Apesar de Chiquinha Gonzaga e Ernesto Nazareth terem sido contemporâneos, pianistas que abraçavam gêneros populares, vivendo no mesmo Rio de Janeiro da virada do século 19 para o 20, não há registros de que tenham tido qualquer contato pessoal.

A imaginação, porém, é a melhor maneira de temperar a história e foi dela que Ruy Castro lançou mão para pensar como seria esse encontro, materializado no espetáculo cênico musical “Abram Alas para Chiquinha e Nazareth”, que será encenado nesta sexta (25) e sábado (26) na Sala Cecília Meirelles, no Rio.

“Parti da imaginação, mas com um pé, talvez dois, na realidade”, diz o escritor, responsável pelo texto do espetáculo. “Chiquinha, casada com o piano, dispensando maridos e indo à vida. Nazareth, pianista em Ipanema, pobre, mas bonitão e atraente, já fazendo uma música cheia de bossa, uma ‘bossa nova’.”

Quem lançou a provocação para que Ruy imaginasse o encontro foi a cravista Rosana Lanzelotte, para celebrar os 15 anos do portal Musica Brasilis, do qual ela é a idealizadora. O site é dedicado à difusão de partituras de compositores brasileiros.

“O Musica Brasilis começou pelo resgate de todas as partituras para piano de Ernesto Nazareth”, diz Lanzelotte. “Ele tinha que estar presente neste espetáculo. E Chiquinha Gonzaga era, como ele, uma grande compositora, sua contemporânea, e uma mulher à frente do seu tempo.”

Lanzelotte assina a concepção do espetáculo ao lado de Dalal Achcar, também responsável pelas coreografias feitas para os dançarinos de sua companhia. “Essas músicas são a própria dança, não precisa ter muita criatividade”, diz a coreógrafa sobre a produção de Nazareth e Chiquinha.

“Você recria o ambiente, o estilo daquele período, mas a própria música naturalmente faz dançar, seja você bailarino ou não. Você estiliza alguns passos e dá um tom de malandragem, de simpatia, de uma época de coisas mais singelas, mas, ao mesmo tempo, bem picantes. É uma música em si dançante, ela dança sozinha”.

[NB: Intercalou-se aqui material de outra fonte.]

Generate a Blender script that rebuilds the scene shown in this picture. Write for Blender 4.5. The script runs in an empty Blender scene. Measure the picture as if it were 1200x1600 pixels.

Paulo Aragão assina a direção musical e os arranjos além do cravo de Lanzelotte, a formação instrumental inclui violão (tocado pelo próprio Aragão), bandolim (Marcílio Lopes), violão tenor (Pedro Aragão), cavaquinho (Jayme Vignoli) e percussão (Marcus Thadeu).

Márcia do Valle interpreta Chiquinha, e Alan Hauer, na sexta, e Adam Lee, no sábado, vivem Nazareth. O repertório inclui músicas como “Ô Abre Alas!” e “Gaúcho”, de Chiquinha, e “Odeon” e “Ameno Resedá”, de Nazareth.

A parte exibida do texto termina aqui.